How much does tiered storage reduce Kafka infrastructure cost?

For clusters with long retention windows, tiered storage typically reduces infrastructure cost by 60–80%. The savings come from replacing replicated NVMe storage (which multiplies by the replication factor and requires free-space headroom) with single-copy object storage that is 10–20× cheaper per GiB.

Should I use MirrorMaker 2 or Cluster Linking for multi-region replication?

MirrorMaker 2 is the right choice for Apache Kafka deployments and for topologies with complex routing or topic prefixing. Cluster Linking, available on Confluent Platform, offers lower operational overhead but is less flexible. At MinervaDB, we select based on platform, topology complexity, and operational maturity.

What segment size should I use for tiered storage topics?

We standardize on 1 GiB segments (segment.bytes=1073741824) for most tiered storage topics, because each segment becomes a single object in remote storage and smaller segments produce excessive S3 request overhead. For very high-throughput topics with multi-GB/s ingest, 2 GiB segments further reduce upload frequency.

Can tiered storage be used with log compaction?

Log compaction support in tiered storage has been an ongoing development item. In Kafka 3.9 GA and Kafka 4.x, standard retention-based (time and size) topics are fully supported, while compacted topics have had limitations.

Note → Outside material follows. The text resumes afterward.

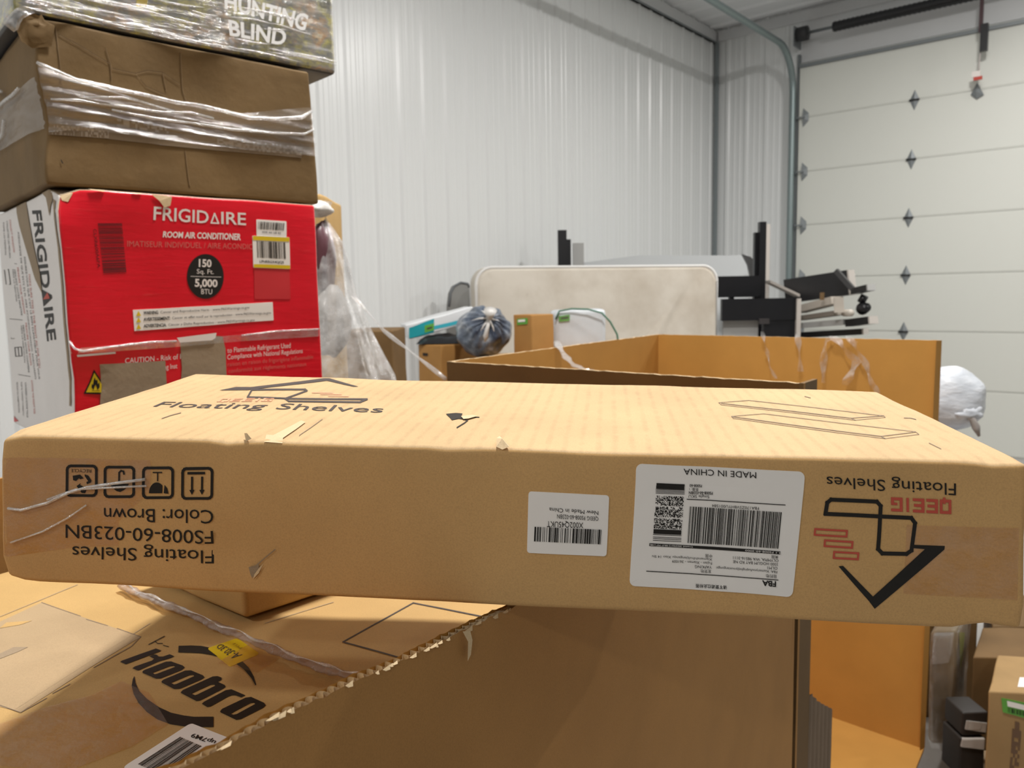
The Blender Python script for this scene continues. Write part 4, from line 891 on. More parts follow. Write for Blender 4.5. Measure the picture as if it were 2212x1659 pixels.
# hunting blind carton on the very top
HB = at(28, 44, 1.33); hz0 = max(zt, zt2)+.0035
def forest():
    m_, nt, b_ = new_mat('forest_photo_print'); v = coords(nt)
    st = noise_node(nt, coords(nt, scale=(1, 1, .12)), 42, 5, .6); bl = noise_node(nt, v, 17, 6, .62); fi = noise_node(nt, coords(nt, scale=(1, 1, 2.2)), 34, 6, .7)
    trunk = ramp(nt, st, [(.36, (.045, .045, .05)), (.46, (.15, .155, .11)), (.56, (.38, .38, .29)), (.66, (.42, .41, .36))])
    gr = ramp(nt, bl, [(.32, (.06, .06, .065)), (.40, (.23, .22, .10)), (.47, (.52, .47, .14)), (.54, (.33, .30, .25)), (.62, (.52, .31, .14)), (.72, (.68, .65, .5))])
    gz_ = mixc(nt, ramp(nt, fi, [(.45, (0,)*3), (.6, (1,)*3)]), gr, (.20, .20, .185))
    s_ = nd(nt, 'ShaderNodeSeparateXYZ'); nt.links.new(v, s_.inputs[0])
    mp = nd(nt, 'ShaderNodeMapRange'); nt.links.new(s_.outputs[2], mp.inputs[0]); mp.inputs[1].default_value = .115; mp.inputs[2].default_value = .16
    c = mixc(nt, mp.outputs[0], gz_, trunk)
    nt.links.new(c, b_.inputs['Base Color']); b_.inputs['Roughness'].default_value = .25; b_.inputs['Coat Weight'].default_value = .5; b_.inputs['Coat Roughness'].default_value = .12
    bump(nt, b_, noise_node(nt, coords(nt, scale=(1, 1, 3)), 22, 6), .6, .004); return m_
# face frame: bottom-left and bottom-right corners seen in the picture
hbl = at(28, 44, 1.325); hbr = atpl(729, 158, BP, V3(-SU[1], SU[0], 0))
h1 = V3(hbl[0], hbl[1], hbl[2]); h2 = hbr.copy()
d_ = h2-h1
low = max(h1[2], h2[2])
hh = .27
hx0 = V3(h1[0], h1[1], hz0)-SU*0; wl_ = float(np.linalg.norm(d_[:2])); hx0 = V3(h2[0], h2[1], hz0)-SU*wl_
hx0 += SV*.006
hbc = Carton(box8(hx0, SU*wl_, SV*.46, hh), r=.008, amp=.0012, freq=6, seed=17)
HBX = thing('cardboard_box', 'forest-photo printed hunting blind carton wrapped in shiny film on top of the left stack', 'box', hx0+SU*wl_/2+SV*.18)
mb = MB(); hbc.mesh(mb, forest(), .02, {'bottom': plain('dark_carton_bottom', (.05, .05, .05), .4), 'top': plain('dark_carton_bottom', (.05, .05, .05), .4)}); F = hbc.face('front')
F.text(mb, 'HUNTING', [(482, 20), (655, 68), (663, 36), (480, -12)], plain('bright_white_print', (.95, .95, .95), .3), .0085, bold=.03)
F.text(mb, 'BLIND', [(493, 78), (611, 101), (617, 70), (489, 46)], plain('bright_white_print', (.95, .95, .95), .3), .0085, bold=.03)
mb.build('carton_body', HBX)
F.sticker([(293, 14), (316, 16), (320, -15), (295, -15)], M_yellow, HBX, 'yellow_sticker', off=.001)
b = MB(); b.grid(lambda a, v: F.fn(.0+a*1.0, .02+.96*v, .004+.003*float(noise.noise(Vector((a*5+v*4, v*26, 1))))), 60, 40, M_wrap)
rn = random.Random(9)
for k in range(44):
    y0 = .03+.5*rn.random()**1.6; x0 = .02+.75*rn.random(); ln = .08+.22*rn.random(); sl = .03*(rn.random()-.3)
    b.tube([F.fn(x0+ln*i/5, y0+sl*i/5+.006*math.sin(i+k), .0075) for i in range(6)], [.0004+.0014*math.sin(math.pi*i/5) for i in range(6)], M_rope, 5)
b.build('stretch_wrap', HBX)

# ================================================================== BEHIND THE LEFT STACK
# goods under draped clear film
lv = [(436, 688), (470, 704), (520, 736), (560, 750), (640, 768), (700, 792), (760, 815), (815, 838), (900, 850), (1500, 860)]
yc, xc = 2.14, -.49
zr = []
for y, x in lv:
    p = at(x, y, yc); zr.append((p[2], p[0]-xc))
zr = [(max(.01, z), r_) for z, r_ in zr]; zr[-1] = (.01, zr[-1][1])
BUN = thing('wrapped_bundle', 'loose goods draped in shiny clear plastic film just right of the red carton', 'bundle', (xc, yc, 0))
b = MB(); zs_ = [z for z, _ in zr][::-1]; rs_ = [r_ for _, r_ in zr][::-1]
def drape(a, v):
    z = zs_[0]+(zs_[-1]-zs_[0])*(1-(1-v)**1.5); r_ = float(np.interp(z, zs_, rs_)); t = 2*math.pi*a
    k = 1+.07*math.sin(7*t+z*5)+.05*math.sin(13*t-z*9)+.06*float(noise.noise(Vector((math.cos(t)*2.5, math.sin(t)*2.5, z*6))))
    return (xc+r_*k*math.cos(t), yc+r_*k*.9*math.sin(t), z)
b.grid(drape, 120, 60, film('draped_film', haze=.26, gloss=.17, rough=.13, bscale=24, bs=1)); 
b.add([drape(i/24, 1) for i in range(24)], [tuple(range(24))], M_wrap); b.build('plastic_sheet', BUN)
def blob(mb_, c, rx, ry, rz, mat, seed, n=24, amp=.18, fr=2.0):
    def g(a, v):
        t, ph = 2*math.pi*a, math.pi*(v-.5); d = V3(math.cos(ph)*math.cos(t), math.cos(ph)*math.sin(t), math.sin(ph)); k = 1+amp*float(noise.noise(Vector((d[0]*fr+seed, d[1]*fr, d[2]*fr))))
        return np.asarray(c, float)+V3(rx, ry, rz)*d*k
    mb_.grid(g, n, n//2, mat)
def put_blob(name, parent, *a, **k): b_ = MB(); blob(b_, *a, **k); return b_.build(name, parent)
pm = at(698, 560, yc); put_blob('maroon_bag', BUN, pm, .032, .05, .10, plain('maroon_plastic', (.10, .035, .045), .4), 3)
pm = at(688, 470, yc-.05); put_blob('white_bag', BUN, at(688, 452, yc), .036, .05, .022, plain('milky_plastic', (.72, .7, .67), .4), 5)
put_blob('green_bag', BUN, at(683, 545, yc-.02), .018, .03, .05, plain('green_plastic', (.02, .10, .04), .4), 6)
put_blob('brown_goods', BUN, (xc-.01, yc, .66), .16, .15, .64, M_pale, 8)
put_blob('grey_goods', BUN, at(715, 690, yc), .05, .06, .10, plain('grey_plastic', (.42, .40, .38), .5), 9)
b = MB(); pa, pb, pc = at(752, 628, 2.0), at(830, 715, 1.9), at(962, 818, 1.72); P = [pa+(pb-pa)*k/6 for k in range(6)]+[pb+(pc-pb)*k/8 for k in range(9)]
b.tube(P, [.0040+.0018*math.sin(i*1.1) for i in range(len(P))], M_clear, 7); b.build('film_strand', BUN)
simple_carton('cardboard_box', 'tall narrow brown carton standing upright behind the draped film', V3(-.78, 2.62, 0), V3(.172, .0, 0), V3(0, .3, 0), at(715, 418, 2.62)[2], M_hoob, r=.012, seed=23)
p0 = at(738, 900, 3.3); p1 = at(848, 714, 3.3)
simple_carton('cardboard_box', 'dark brown carton standing in the gap right of the draped film', V3(p0[0], 3.3, 0), V3(p1[0]-p0[0], 0, 0), V3(0, .4, 0), p1[2], M_dark, r=.008, seed=24)

# ================================================================== PILE BY THE LEFT WALL
def plinth(name, label, x0, x1, Y, D, z, mat, seed):
    a, b_ = at(x0, 760, Y), at(x1, 760, Y); return simple_carton(name, label, V3(a[0], Y, 0), V3(b_[0]-a[0], 0, 0), V3(0, D, 0), z, mat, seed=seed, res=.12)
# carton with a hand hole
def hole(mb_, c, t):
    f = c.face('front'); f.poly(mb_, [(914, 762), (925, 763), (925, 769), (914, 768)], M_hole, .003)
a, e = at(903, 747, 4.45), at(952, 747, 4.31)
zt_ = at(930, 745, 4.38)[2]; zt2_ = zt_
simple_carton('cardboard_box', 'brown carton with a dark hand hole under the black and teal packages', V3(a[0], 4.45, 0), V3(e[0]-a[0], -.14, 0), V3(.20, .18, 0), zt_, M_gay, extra=hole, seed=31)
# black bag under the teal package
b = MB(); c = at(955, 738, 4.55); zb_ = max(zt_, zt2_)+.004
def bl(a, v):
    p = at(898+112*a, 700, 4.42); d = .30*v; z = zb_+.05*math.sin(math.pi*min(1, max(0, a)))**.4*math.sin(math.pi*v)**.4*(1+.25*float(noise.noise(Vector((a*6, v*5, 2)))))
    return (p[0], 4.40+d, z)
b.grid(bl, 24, 10, plain('black_plastic_bag', (.012, .012, .014), .3)); b.grid(lambda a, v: (bl(a, v)[0], bl(a, v)[1], zb_), 24, 1, plain('black_plastic_bag', (.012, .012, .014), .3))
tag(b.build('plastic_bag', loc=(c[0], 4.55, zb_)), 'flat black plastic bag squashed under the teal and white package', 'bag')
# teal and white package
pT = at(884, 733, 4.44); pR = at(1030, 693, 4.54); dT = unit((pR-pT)); pw = float(np.linalg.norm(pR-pT)); vT = unit(np.cross(V3(0, 0, 1), dT)); nT = np.cross(dT, vT)
PK = thing('package', 'long flat teal and white package lying slanted beside the wall', 'package', pT+dT*pw/2)
pk = Carton(box8(pT, dT*pw, vT*.24, .085, up=nT), r=.008, amp=.003, seed=41); mb = MB()
wp, tp = plain('white_gloss_pack', (.72, .74, .76), .3), plain('teal_gloss_pack', (.02, .33, .38), .3)
pk.mesh(mb, wp, .03); f = pk.face('front')
f.rect(mb, [f_ for f_ in [(884, 735), (938, 720), (938, 688), (884, 707)]], tp, .002); f.rect(mb, [(938, 712), (1015, 694), (1015, 686), (938, 704)], plain('cyan_stripe', (.05, .42, .52), .35), .002)
mb.build('pack_body', PK)
gl = plain('green_label', (.11, .36, .045), .5)
f.sticker([(917, 718), (938, 713), (938, 698), (917, 703)], gl, PK, 'green_label', off=.004, extra=lambda m_: f.rect(m_, [(922, 712), (934, 709), (934, 705), (922, 708)], M_ink2, .005))
# blue grey tied bag
BG = thing('plastic_bag', 'round clear bag full of dark blue clothing tied with a white twist', 'bag', (0, 0, 0))
cb = at(1045, 716, 4.28); rb = .155; BG.location = (cb[0], cb[1], cb[2]-.15); BG['_at'] = [float(q_) for q_ in BG.location]
kn = unit(V3(.22, -.80, .50))
def bag(a, v):
    t, ph = 2*math.pi*a, math.pi*(v-.5); up = kn; s1 = unit(np.cross(up, V3(1, .2, 0))); s2 = np.cross(up, s1)
    d = math.cos(ph)*(math.cos(t)*s1+math.sin(t)*s2)+math.sin(ph)*up
    w_ = max(0, math.sin(ph)); k = 1+.05*w_*math.sin(17*t)+.12*float(noise.noise(Vector(tuple(d*2.2))))-.06*w_
    return cb+V3(.150, .14, .138)*d*k
def bagmat():
    m_, nt, b_ = new_mat('bagged_blue_cloth'); v = coords(nt); n_ = noise_node(nt, v, 14, 5)
    nt.links.new(ramp(nt, n_, [(.35, (.035, .05, .085)), (.55, (.13, .16, .21)), (.72, (.42, .44, .47))]), b_.inputs['Base Color']); b_.inputs['Roughness'].default_value = .3; b_.inputs['Coat Weight'].default_value = .5
    bump(nt, b_, noise_node(nt, v, 40, 5), .6, .01); return m_
b = MB(); b.grid(bag, 90, 40, bagmat()); b.build('bag_body', BG)
b = MB(); kp = cb+kn*.142
mk = plain('milky_plastic', (.72, .7, .67), .4)
b.tube([kp-kn*.02, kp+kn*.02, kp+kn*.045+V3(0, 0, .02)], [.012, .018, .035], mk, 10)
for t in range(6):
    an = t/6*2*math.pi+.4; s1 = unit(np.cross(kn, V3(1, .2, 0))); s2 = np.cross(kn, s1); d = math.cos(an)*s1+math.sin(an)*s2
    b.tube([kp, kp+d*.05-kn*.012, kp+d*.10-kn*.06], [.007, .0045, .001], mk, 6)
b.tube([kp, kp+V3(-.006, -.02, -.04), kp+V3(-.018, -.012, -.09), kp+V3(-.022, .004, -.13)], [.012, .010, .016, .006], mk, 8); b.build('twist_tie', BG)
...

Teams relying on compacted topics should verify current support in the target Kafka version before enabling tiered storage on those topics.

How does MirrorMaker 2 handle consumer offset translation across regions?

MirrorMaker 2 includes a MirrorCheckpointConnector that periodically writes offset-translation records to an offset-syncs topic. On failover, consumer groups in the destination region use the translated offsets to resume from the correct logical position in the replica. This is essential for analytics consumers that must not reprocess or skip data during regional cutover.